## MATERIAL PROVIDED
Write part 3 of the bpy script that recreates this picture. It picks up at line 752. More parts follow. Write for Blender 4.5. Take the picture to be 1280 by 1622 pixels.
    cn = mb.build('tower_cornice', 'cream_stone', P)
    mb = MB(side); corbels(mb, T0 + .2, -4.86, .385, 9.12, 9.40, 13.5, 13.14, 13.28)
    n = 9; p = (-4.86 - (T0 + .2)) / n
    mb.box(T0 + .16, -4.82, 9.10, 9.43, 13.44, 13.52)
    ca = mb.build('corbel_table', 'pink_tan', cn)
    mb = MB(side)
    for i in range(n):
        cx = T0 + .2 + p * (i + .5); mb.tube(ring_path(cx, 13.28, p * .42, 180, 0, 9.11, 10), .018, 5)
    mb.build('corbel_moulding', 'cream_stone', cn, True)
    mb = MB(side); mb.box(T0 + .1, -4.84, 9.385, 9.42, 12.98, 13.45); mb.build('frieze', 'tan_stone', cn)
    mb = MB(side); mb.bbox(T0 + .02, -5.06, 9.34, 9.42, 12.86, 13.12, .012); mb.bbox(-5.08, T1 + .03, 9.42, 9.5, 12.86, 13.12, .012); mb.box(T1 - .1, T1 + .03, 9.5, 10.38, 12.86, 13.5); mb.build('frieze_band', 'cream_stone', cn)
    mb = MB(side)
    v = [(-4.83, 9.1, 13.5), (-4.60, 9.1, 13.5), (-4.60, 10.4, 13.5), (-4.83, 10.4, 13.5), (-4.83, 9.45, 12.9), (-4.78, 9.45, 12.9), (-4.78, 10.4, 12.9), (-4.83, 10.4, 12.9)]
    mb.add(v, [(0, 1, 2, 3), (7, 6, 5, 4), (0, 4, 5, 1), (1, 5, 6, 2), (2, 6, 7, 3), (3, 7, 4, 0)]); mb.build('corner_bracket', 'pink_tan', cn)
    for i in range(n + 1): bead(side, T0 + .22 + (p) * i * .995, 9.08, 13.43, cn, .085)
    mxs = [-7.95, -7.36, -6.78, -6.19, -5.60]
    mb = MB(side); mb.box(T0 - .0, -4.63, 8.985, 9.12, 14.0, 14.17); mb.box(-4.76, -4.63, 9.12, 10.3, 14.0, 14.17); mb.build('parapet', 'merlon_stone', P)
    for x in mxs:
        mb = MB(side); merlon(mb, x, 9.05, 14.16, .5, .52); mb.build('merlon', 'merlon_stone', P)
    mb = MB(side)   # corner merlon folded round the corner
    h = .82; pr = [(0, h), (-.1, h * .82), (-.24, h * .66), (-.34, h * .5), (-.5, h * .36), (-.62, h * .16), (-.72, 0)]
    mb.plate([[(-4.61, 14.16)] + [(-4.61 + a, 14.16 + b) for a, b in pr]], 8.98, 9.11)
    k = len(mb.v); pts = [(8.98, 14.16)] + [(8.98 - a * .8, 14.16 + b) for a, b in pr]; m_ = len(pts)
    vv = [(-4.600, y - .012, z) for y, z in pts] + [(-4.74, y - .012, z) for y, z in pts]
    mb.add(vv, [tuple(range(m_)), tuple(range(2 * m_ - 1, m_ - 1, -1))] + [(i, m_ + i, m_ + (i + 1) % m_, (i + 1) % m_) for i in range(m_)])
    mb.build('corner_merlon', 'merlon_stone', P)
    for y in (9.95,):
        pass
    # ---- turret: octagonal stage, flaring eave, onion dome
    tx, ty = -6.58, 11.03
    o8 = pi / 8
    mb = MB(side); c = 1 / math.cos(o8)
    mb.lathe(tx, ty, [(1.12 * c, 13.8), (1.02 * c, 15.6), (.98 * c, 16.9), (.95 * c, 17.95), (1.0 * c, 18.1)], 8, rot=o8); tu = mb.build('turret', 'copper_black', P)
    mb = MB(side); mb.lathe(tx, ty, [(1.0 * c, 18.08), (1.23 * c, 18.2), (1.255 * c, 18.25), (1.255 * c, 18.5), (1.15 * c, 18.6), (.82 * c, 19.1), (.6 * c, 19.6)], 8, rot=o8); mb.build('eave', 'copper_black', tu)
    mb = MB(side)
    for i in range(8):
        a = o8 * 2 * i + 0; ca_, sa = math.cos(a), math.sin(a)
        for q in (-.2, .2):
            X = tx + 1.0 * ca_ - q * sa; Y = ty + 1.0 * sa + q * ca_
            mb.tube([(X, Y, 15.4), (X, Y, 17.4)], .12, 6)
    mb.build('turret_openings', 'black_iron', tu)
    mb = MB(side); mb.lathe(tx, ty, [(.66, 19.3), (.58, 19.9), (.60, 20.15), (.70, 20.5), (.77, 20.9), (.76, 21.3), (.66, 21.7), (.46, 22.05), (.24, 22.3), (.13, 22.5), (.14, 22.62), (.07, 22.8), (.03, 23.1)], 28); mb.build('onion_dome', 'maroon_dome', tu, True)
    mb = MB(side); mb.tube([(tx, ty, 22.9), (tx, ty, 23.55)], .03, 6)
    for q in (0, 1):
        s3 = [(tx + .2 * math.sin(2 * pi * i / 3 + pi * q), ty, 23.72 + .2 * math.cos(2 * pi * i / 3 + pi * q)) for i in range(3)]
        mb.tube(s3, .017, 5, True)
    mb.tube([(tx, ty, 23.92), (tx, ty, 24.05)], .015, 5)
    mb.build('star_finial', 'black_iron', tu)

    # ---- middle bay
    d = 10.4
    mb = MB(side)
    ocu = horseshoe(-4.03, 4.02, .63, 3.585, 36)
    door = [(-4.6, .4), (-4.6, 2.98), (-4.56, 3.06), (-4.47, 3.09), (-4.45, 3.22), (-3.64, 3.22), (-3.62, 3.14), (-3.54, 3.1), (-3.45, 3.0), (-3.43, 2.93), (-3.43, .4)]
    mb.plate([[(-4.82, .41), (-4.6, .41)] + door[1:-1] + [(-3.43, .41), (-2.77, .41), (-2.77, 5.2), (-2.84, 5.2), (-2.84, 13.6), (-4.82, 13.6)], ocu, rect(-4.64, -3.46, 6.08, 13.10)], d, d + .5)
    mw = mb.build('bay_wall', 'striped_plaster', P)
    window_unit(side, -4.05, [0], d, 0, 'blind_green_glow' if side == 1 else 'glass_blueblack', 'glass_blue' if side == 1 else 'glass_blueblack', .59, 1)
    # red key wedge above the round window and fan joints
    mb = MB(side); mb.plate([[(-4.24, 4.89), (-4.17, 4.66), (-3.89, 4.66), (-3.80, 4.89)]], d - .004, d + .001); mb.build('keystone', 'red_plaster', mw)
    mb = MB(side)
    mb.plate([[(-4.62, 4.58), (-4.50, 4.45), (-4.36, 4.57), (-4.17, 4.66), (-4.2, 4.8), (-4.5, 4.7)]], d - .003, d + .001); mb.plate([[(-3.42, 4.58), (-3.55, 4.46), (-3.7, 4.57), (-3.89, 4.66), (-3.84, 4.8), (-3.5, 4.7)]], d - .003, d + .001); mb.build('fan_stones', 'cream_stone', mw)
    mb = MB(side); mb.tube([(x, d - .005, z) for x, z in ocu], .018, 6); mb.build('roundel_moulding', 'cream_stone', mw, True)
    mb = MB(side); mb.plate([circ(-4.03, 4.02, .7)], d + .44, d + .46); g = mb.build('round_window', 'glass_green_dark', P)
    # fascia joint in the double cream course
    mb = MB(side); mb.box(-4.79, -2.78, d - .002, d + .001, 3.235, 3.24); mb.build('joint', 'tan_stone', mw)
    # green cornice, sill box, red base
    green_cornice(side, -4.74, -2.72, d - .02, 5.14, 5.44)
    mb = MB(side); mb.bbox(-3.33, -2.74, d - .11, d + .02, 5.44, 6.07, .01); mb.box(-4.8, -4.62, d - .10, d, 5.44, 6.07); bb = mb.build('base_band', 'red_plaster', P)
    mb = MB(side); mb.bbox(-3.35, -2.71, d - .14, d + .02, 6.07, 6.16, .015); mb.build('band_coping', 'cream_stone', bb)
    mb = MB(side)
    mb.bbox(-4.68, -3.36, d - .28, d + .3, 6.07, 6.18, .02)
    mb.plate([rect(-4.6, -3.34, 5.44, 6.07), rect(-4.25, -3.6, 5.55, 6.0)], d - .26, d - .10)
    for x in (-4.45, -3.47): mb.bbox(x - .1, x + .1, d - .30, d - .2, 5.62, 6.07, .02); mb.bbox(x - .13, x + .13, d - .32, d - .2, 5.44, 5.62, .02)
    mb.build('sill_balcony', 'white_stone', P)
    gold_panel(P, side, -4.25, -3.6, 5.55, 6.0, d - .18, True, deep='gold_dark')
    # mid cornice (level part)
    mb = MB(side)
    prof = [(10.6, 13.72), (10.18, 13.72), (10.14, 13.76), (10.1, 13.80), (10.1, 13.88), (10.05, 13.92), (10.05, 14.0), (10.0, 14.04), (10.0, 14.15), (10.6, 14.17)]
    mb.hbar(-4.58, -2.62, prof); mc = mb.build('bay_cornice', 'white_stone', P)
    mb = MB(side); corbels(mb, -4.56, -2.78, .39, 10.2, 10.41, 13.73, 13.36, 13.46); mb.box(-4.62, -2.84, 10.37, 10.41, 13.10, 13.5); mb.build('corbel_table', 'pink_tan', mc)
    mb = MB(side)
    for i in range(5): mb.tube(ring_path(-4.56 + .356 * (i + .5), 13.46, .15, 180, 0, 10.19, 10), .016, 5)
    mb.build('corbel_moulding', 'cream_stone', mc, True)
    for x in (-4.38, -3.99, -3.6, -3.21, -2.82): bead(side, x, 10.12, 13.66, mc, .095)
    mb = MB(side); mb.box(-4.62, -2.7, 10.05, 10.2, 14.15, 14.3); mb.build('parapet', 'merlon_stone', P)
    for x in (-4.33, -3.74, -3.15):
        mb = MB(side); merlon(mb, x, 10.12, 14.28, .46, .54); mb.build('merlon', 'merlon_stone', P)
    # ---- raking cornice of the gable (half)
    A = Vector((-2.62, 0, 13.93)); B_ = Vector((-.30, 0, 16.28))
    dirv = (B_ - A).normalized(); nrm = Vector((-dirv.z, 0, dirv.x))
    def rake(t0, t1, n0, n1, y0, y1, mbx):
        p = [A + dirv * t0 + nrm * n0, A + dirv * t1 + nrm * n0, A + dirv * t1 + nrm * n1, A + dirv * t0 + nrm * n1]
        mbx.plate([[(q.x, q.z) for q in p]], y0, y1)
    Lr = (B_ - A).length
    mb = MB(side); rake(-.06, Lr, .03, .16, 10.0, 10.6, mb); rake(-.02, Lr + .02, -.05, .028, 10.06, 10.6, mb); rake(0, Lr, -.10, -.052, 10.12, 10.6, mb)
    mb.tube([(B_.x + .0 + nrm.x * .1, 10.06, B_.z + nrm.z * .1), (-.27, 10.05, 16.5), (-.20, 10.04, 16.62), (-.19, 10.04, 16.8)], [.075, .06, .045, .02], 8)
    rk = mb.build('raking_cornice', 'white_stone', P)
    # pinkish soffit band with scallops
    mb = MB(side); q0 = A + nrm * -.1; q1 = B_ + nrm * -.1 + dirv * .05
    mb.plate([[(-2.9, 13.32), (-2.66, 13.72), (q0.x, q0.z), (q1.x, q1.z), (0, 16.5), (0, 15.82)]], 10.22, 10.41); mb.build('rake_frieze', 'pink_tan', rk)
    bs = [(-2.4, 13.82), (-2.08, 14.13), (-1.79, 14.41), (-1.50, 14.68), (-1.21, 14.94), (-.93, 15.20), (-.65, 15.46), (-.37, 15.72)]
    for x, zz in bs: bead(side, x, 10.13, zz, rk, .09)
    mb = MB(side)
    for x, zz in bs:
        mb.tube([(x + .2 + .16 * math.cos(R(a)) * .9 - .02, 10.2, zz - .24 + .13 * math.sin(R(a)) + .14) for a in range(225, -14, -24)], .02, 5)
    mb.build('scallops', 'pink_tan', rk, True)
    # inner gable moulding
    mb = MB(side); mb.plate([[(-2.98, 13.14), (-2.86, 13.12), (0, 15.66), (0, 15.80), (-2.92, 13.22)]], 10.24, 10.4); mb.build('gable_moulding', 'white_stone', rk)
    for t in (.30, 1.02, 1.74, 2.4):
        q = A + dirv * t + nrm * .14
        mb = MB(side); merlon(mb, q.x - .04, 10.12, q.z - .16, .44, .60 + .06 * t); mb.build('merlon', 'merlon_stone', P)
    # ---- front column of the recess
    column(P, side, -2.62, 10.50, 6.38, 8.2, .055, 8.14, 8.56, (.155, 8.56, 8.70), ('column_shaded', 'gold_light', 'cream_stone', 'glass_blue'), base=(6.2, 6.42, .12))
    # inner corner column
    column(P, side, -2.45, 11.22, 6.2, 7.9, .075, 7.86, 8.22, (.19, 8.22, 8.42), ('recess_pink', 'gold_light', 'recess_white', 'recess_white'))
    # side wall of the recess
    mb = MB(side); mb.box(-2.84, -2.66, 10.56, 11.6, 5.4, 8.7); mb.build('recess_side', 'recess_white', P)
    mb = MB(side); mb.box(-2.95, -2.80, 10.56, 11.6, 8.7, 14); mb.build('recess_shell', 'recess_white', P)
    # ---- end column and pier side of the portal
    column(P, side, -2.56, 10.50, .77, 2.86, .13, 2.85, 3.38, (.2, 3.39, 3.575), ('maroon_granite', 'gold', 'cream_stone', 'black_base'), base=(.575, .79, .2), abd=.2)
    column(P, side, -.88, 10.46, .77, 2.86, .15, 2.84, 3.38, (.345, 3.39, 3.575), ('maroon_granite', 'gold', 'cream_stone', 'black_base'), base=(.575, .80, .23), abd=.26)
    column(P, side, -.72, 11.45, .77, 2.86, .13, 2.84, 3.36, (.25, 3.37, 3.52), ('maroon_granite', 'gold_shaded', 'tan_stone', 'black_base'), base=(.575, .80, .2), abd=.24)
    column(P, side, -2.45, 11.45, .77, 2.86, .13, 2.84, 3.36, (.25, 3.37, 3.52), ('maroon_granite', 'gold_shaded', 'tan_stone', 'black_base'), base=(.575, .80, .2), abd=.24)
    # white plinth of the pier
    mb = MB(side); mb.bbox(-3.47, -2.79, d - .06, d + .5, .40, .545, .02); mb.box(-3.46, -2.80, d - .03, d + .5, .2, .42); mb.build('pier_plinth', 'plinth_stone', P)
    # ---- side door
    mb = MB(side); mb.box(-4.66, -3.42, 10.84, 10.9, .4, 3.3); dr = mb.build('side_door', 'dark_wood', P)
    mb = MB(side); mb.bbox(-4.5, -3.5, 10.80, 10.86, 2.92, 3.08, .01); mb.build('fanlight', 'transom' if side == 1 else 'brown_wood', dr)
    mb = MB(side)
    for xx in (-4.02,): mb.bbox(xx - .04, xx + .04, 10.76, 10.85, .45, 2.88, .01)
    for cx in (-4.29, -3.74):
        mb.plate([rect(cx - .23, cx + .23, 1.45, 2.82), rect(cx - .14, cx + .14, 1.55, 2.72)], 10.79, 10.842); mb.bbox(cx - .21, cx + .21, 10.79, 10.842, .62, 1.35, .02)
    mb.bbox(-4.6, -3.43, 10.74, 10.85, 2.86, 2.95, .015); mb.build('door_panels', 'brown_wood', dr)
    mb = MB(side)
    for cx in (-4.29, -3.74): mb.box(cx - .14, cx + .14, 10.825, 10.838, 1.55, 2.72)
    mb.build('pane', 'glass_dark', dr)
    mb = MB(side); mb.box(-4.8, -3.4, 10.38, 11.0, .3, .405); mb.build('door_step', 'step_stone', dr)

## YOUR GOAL
Find all lines with "part" in them and copy each one.

## FINAL ANSWER
Write part 3 of the bpy script that recreates this picture. It picks up at line 752. More parts follow. Write for Blender 4.5. Take the picture to be 1280 by 1622 pixels.
    # mid cornice (level part)